Rules and structure are indeed essential for an orderly society to function smoothly–especially if that orderly society needs to find a place for half a million cars to park. But, the greater the number and the more complex the rules, the harder and more frustrating it becomes to follow them. This city of ours is phenomenally unique, and parking in this city of ours is a unique phenomenon. With 2 million parking tickets given out per year, 470,000 vehicles roaming the streets and only 320,000 street parking spots, parking is an act that requires significant concentration and, on some days, can require absolute cunning and nearly transcendental calm.

There’s a Zen koan that tells us that in life, there will be obstacles blocking our pursuit of happiness. And that ironically, these very obstacles themselves are the path to happiness. These obstacles bring up anger and frustration because we want to be happy now.  We want our needs met now.  We want a parking place now. Once the obstacle is overcome, we have a brief impression of everlasting happiness…until we come up against the next obstacle and start the process all over again.

According to Zen folk, the navigation around and through these obstacles is where we learn to minimize suffering, and thus create more space and time for happiness.  And parking is the perfect obstacle with which to practice! By going into a rage or a panic, we lose our cool and often miss the joy of what is happening right in front of us (for instance, the joy of the people that we are with or the joy surrounding the event we are about to attend, or quite possibly, the joy of an available parking spot).

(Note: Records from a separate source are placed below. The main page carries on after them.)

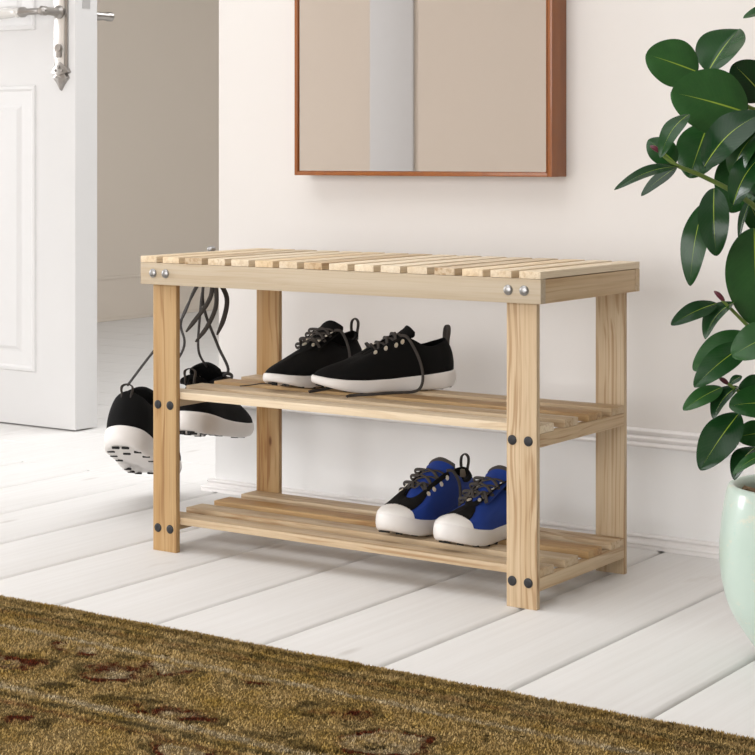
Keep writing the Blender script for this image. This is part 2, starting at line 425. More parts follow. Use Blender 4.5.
board('back_rail', (BW/2, BD-T/2, zc), (BW, RZ1-RZ0, T), 'x_edge', PINE)
for x in (T/2, BW-T/2): board('side_rail', (x, BD/2, zc-.0004), (BD-2*T-.0008, RZ1-RZ0-.0008, T-.0006), 'y_edge', PINE)
# legs: wide face to the front
lx = (T+LW/2, BW-T-LW/2)
legh = RZ1
for i, x in enumerate(lx):
    for y in (T+LT/2, BD-T-LT/2):
        board('leg', (x, y, legh/2), (legh, LW, LT), 'z_front', PINE_AMBER if (i == 0) else PINE)
# seat slats
sl = None
for k in range(16):
    x = .0185+k*(.80-.037)/15
    mm = (PINE_LIT, PINE_LIT, PINE, PINE_LIT, PINE_LIT)[k % 5]
    board('seat_slat', (x, BD/2, (BH+RZ1)/2+.0002), (BD, .0370, BH-RZ1-.0004), 'y_flat', mm)
# shelves: cleats and four slats each
YS = [(.0262, .0695), (.1045, .149), (.183, .2285), (.262, .3075)]
for zt in (.279, .0605):
    for x in (T+.0065, BW-T-.0065):
        board('shelf_cleat', (x, (.026+.308)/2, zt-.0125-.0105), (.282, .0205, .013), 'y_edge', PINE)
    for k, (a, b) in enumerate(YS):
        mm = (PINE_LIT if zt > .2 else PINE, PINE, PINE_AMBER, PINE)[k]
        board('shelf_slat', (BW/2, (a+b)/2, zt-.00625), (BW-2*T, b-a, .0123), 'x_flat', mm)
# hardware
def bolt_mesh():
    bm = bmesh.new()
    lathe_bm(bm, [(.0078, 0), (.0080, -.0012), (.0072, -.0026), (.0045, -.0038), (.0015, -.0042)], 24, 'Y')
    return bm
b0 = from_bm('bolt', bolt_mesh(), STEEL, bench, auto=.9); first = True
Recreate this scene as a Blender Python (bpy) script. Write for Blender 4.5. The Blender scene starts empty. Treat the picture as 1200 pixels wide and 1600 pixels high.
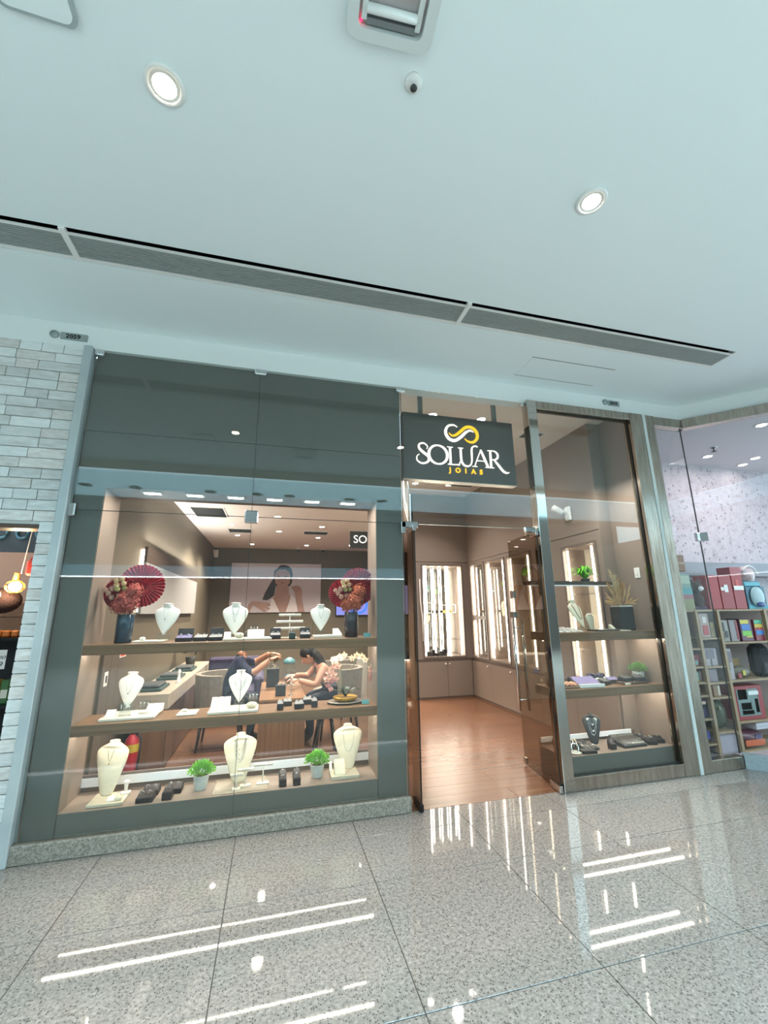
import bpy, bmesh, math, random
from mathutils import Vector, Matrix
random.seed(7)
SC = bpy.context.scene
COL = SC.collection
PI = math.pi
# ------------------------------------------------------------------ camera
YAW, PITCH, ROLL, FPX = 0.25573, 0.232192, -0.010857, 656.07
cd = bpy.data.cameras.new('camera'); cam = bpy.data.objects.new('camera', cd); COL.objects.link(cam)
cd.sensor_fit = 'HORIZONTAL'; cd.sensor_width = 36.0; cd.lens = FPX / 1200 * 36.0; cd.clip_start = 0.02; cd.clip_end = 200
F_ = Vector((math.sin(YAW)*math.cos(PITCH), math.cos(YAW)*math.cos(PITCH), math.sin(PITCH)))
R_ = Vector((math.cos(YAW), -math.sin(YAW), 0)); U_ = R_.cross(F_)
R2 = math.cos(ROLL)*R_ + math.sin(ROLL)*U_; U2 = -math.sin(ROLL)*R_ + math.cos(ROLL)*U_
m = Matrix((R2, U2, -F_)).transposed().to_4x4(); m.translation = Vector((0, -3.50605, 1.5))
cam.matrix_world = m; SC.camera = cam
# ------------------------------------------------------------------ world, exposure
W = bpy.data.worlds.new('world'); SC.world = W; W.use_nodes = True
W.node_tree.nodes['Background'].inputs[0].default_value = (0.66, 0.90, 1.0, 1)
W.node_tree.nodes['Background'].inputs[1].default_value = 3.2
SC.view_settings.view_transform = 'Standard'; SC.view_settings.look = 'None'
SC.view_settings.gamma = 1.0; SC.view_settings.use_curve_mapping = False
SC.view_settings.exposure = 0.56
SC.cycles.max_bounces = 10; SC.cycles.transparent_max_bounces = 24; SC.cycles.diffuse_bounces = 5
SC.cycles.glossy_bounces = 6; SC.cycles.sample_clamp_indirect = 6.0; SC.cycles.caustics_reflective = False; SC.cycles.caustics_refractive = False

def lamp(name, kind, loc, energy, col, size=0.1, size_y=None, rot=(0, 0, 0), spot=None, blend=.6):
    d = bpy.data.lights.new(name, kind); d.energy = energy; d.color = col
    if kind == 'AREA':
        d.shape = 'RECTANGLE'; d.size = size; d.size_y = size_y or size
    elif kind == 'SPOT':
        d.spot_size = spot; d.spot_blend = blend; d.shadow_soft_size = size
    else: d.shadow_soft_size = size
    o = bpy.data.objects.new(name, d); COL.objects.link(o); o.location = loc; o.rotation_euler = rot
    return o
WARM = (1.0, .86, .72); NEUT = (1.0, .93, .87); COOL = (.58, .86, 1.0)
# added fill lamp behind the camera; bounces off the far floor onto the ceiling
fill_lamp = lamp('added_overhead_fill', 'AREA', (1.5, -8.1, 6.4), 1700, COOL, 16, 4.4); fill_lamp.data.spread = math.radians(95)
# shop lights (only some stand under a ceiling fitting built further down)
for (x, y, e) in ((1.9, 2.3, 64), (2.6, 2.9, 62), (2.9, 1.3, 28), (2.0, .9, 40)):
    lamp('shop_spot', 'SPOT', (x, y, 3.62), e, NEUT, .06, spot=2.1)
for (x, y) in ((-.78, 4.3), (.03, 3.5), (.85, 4.2), (-.77, 5.4), (.05, 4.85), (.87, 5.4), (1.76, 5.34), (-.5, 1.6), (.5, 1.8)):
    lamp('shop_spot', 'SPOT', (x, y, 2.98), 165, WARM, .06, spot=2.2)
# window lights: one for the soffit spots, one fill added over the right window
lamp('soffit_light', 'AREA', (-.2, .12, 2.435), 22, NEUT, 1.9, .02)
lamp('right_window_fill', 'AREA', (3.2, .12, 2.9), 13, NEUT, .5, .1)
# uplight added above the left wall panel to brighten the deep shop ceiling
lamp('added_ceiling_uplight', 'AREA', (-1.33, 3.3, 2.27), 24, NEUT, .08, 3.2, rot=(PI, .35, 0))
# ------------------------------------------------------------------ helpers
def lin(h):
    if isinstance(h, str):
        h = h.lstrip('#'); c = [int(h[i:i+2], 16)/255 for i in (0, 2, 4)]
        return tuple((x/12.92 if x <= .04045 else ((x+.055)/1.055)**2.4) for x in c)
    return h
MATS = {}
def mat(name, col, rough=.5, metal=0.0, noise=None, bump=None, emit=0, vary=0, stretch=(1, 1, 1), coat=0, alpha=None, spec=.5, sub=0, coords='Object'):
    """noise=(scale, colour2, contrast) mixes a second colour of the thing itself; bump=(scale, strength)"""
    if name in MATS: return MATS[name]
    M = bpy.data.materials.new(name); M.use_nodes = True; nt = M.node_tree; b = nt.nodes['Principled BSDF']
    c = lin(col) + (1,)
    b.inputs['Base Color'].default_value = c; b.inputs['Roughness'].default_value = rough; b.inputs['Metallic'].default_value = metal
    b.inputs['Specular IOR Level'].default_value = spec
    if coat: b.inputs['Coat Weight'].default_value = coat; b.inputs['Coat Roughness'].default_value = .05
    if emit: b.inputs['Emission Color'].default_value = c; b.inputs['Emission Strength'].default_value = emit
    if sub: b.inputs['Subsurface Weight'].default_value = sub; b.inputs['Subsurface Radius'].default_value = (.02, .01, .005)
    out = None
    if noise or bump:
        tc = nt.nodes.new('ShaderNodeTexCoord'); mp = nt.nodes.new('ShaderNodeMapping'); mp.inputs['Scale'].default_value = stretch
        if coords == 'World':
            tc = nt.nodes.new('ShaderNodeNewGeometry'); nt.links.new(tc.outputs['Position'], mp.inputs[0])
        else: nt.links.new(tc.outputs[coords], mp.inputs[0])
    if noise:
        n = nt.nodes.new('ShaderNodeTexNoise'); n.inputs['Scale'].default_value = noise[0]; n.inputs['Detail'].default_value = 5
        nt.links.new(mp.outputs[0], n.inputs[0])
        r = nt.nodes.new('ShaderNodeValToRGB'); w = .5 - min(.48, noise[2]*.5)
        r.color_ramp.elements[0].position = w*.8+.1; r.color_ramp.elements[1].position = 1-w*.8-.1
        r.color_ramp.elements[0].color = c; r.color_ramp.elements[1].color = lin(noise[1]) + (1,)
        nt.links.new(n.outputs[0], r.inputs[0]); out = r.outputs[0]
    if vary:
        oi = nt.nodes.new('ShaderNodeObjectInfo'); mr = nt.nodes.new('ShaderNodeMapRange')
        mr.inputs[3].default_value = 1-vary; mr.inputs[4].default_value = 1+vary; nt.links.new(oi.outputs['Random'], mr.inputs[0])
        hs = nt.nodes.new('ShaderNodeHueSaturation'); hs.inputs['Color'].default_value = c; nt.links.new(mr.outputs[0], hs.inputs['Value'])
        if out: nt.links.new(out, hs.inputs['Color'])
        out = hs.outputs[0]
    if out: nt.links.new(out, b.inputs['Base Color'])
    if bump:
        n2 = nt.nodes.new('ShaderNodeTexNoise'); n2.inputs['Scale'].default_value = bump[0]; nt.links.new(mp.outputs[0], n2.inputs[0])
        bp = nt.nodes.new('ShaderNodeBump'); bp.inputs['Strength'].default_value = bump[1]; bp.inputs['Distance'].default_value = .01
        nt.links.new(n2.outputs[0], bp.inputs['Height']); nt.links.new(bp.outputs[0], b.inputs['Normal'])
    MATS[name] = M; return M
def glass(name, tint=(1, 1, 1), ior=1.6, rough=0.0):
    if name in MATS: return MATS[name]
    M = bpy.data.materials.new(name); M.use_nodes = True; nt = M.node_tree; nt.nodes.clear()
    o = nt.nodes.new('ShaderNodeOutputMaterial'); t = nt.nodes.new('ShaderNodeBsdfTransparent'); g = nt.nodes.new('ShaderNodeBsdfGlossy')
    x = nt.nodes.new('ShaderNodeMixShader'); f = nt.nodes.new('ShaderNodeFresnel'); f.inputs[0].default_value = ior
    ge = nt.nodes.new('ShaderNodeNewGeometry'); mr = nt.nodes.new('ShaderNodeMapRange'); mr.inputs[3].default_value = ior; mr.inputs[4].default_value = 1/ior   # thin pane: same reflectance on both faces
    nt.links.new(ge.outputs['Backfacing'], mr.inputs[0]); nt.links.new(mr.outputs[0], f.inputs[0])
    t.inputs[0].default_value = tint + (1,); g.inputs['Roughness'].default_value = rough
    nt.links.new(f.outputs[0], x.inputs[0]); nt.links.new(t.outputs[0], x.inputs[1]); nt.links.new(g.outputs[0], x.inputs[2]); nt.links.new(x.outputs[0], o.inputs[0])
    MATS[name] = M; return M
def glow(name, col, s):
    if name in MATS: return MATS[name]
    M = bpy.data.materials.new(name); M.use_nodes = True; nt = M.node_tree; nt.nodes.clear()
    o = nt.nodes.new('ShaderNodeOutputMaterial'); e = nt.nodes.new('ShaderNodeEmission')
    e.inputs[0].default_value = lin(col) + (1,); e.inputs[1].default_value = s; nt.links.new(e.outputs[0], o.inputs[0])
    MATS[name] = M; return M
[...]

An obstacle such as looking for a parking space can cause negativity that can carry dark energy or an emotional cloud into the rest of our day and adversely affect our relationships without us even knowing that it. Or, it can be the very thing to help us cultivate patience, and even a sense of humor. It’s all about how we deal with daily difficulties. With awareness, these challenges can be used as tools taking us into each moment present, relaxed, and with joy surrounding us.






Parking Karma
Karma is a belief that the fruits and rewards of our actions are directly connected to the pain and/or joy that our actions bring others. “Traditionally, Karma is the record of all actions from all lives, the consequences for which are determined by the intentions of the act, not the consequences of the act.” It’s not about punishment; it’s about our intent of our actions, and the impact of our actions on others that comes back to us.

This means that you actually have control over your Parking Karma account, which you can compare to a bank account.  Your actions have impact on others, and your impact on others impacts your karma account – courtesy makes a deposit in your account; spot-stealing and road rage make a withdrawal by your negative actions coming back to you in another form.

Here’s an example a friend shared with me recently:  She was circling in North Beach looking for parking so she could meet up with her friends. No luck.  Up and down, back and forth on Columbus Avenue she went.  She wanted to catch the green light up ahead, but there was a pedestrian trying to cross a block before.  But, she stopped to let him cross and because of it, she missed the light.  Damn.  However, on her next pass down Columbus, the very same man flagged her down and asked her if she was looking for a parking spot.  She said that she was, and he said, “I’m parked right up there, and I’m leaving.  You were the only person who stopped to let me cross at that crosswalk. Come and take my spot.”

So, if you’re having a tough time looking for parking, try making a few deposits into your Karma account, and see if your luck doesn’t change.  I’ll bet you a quarter that it does.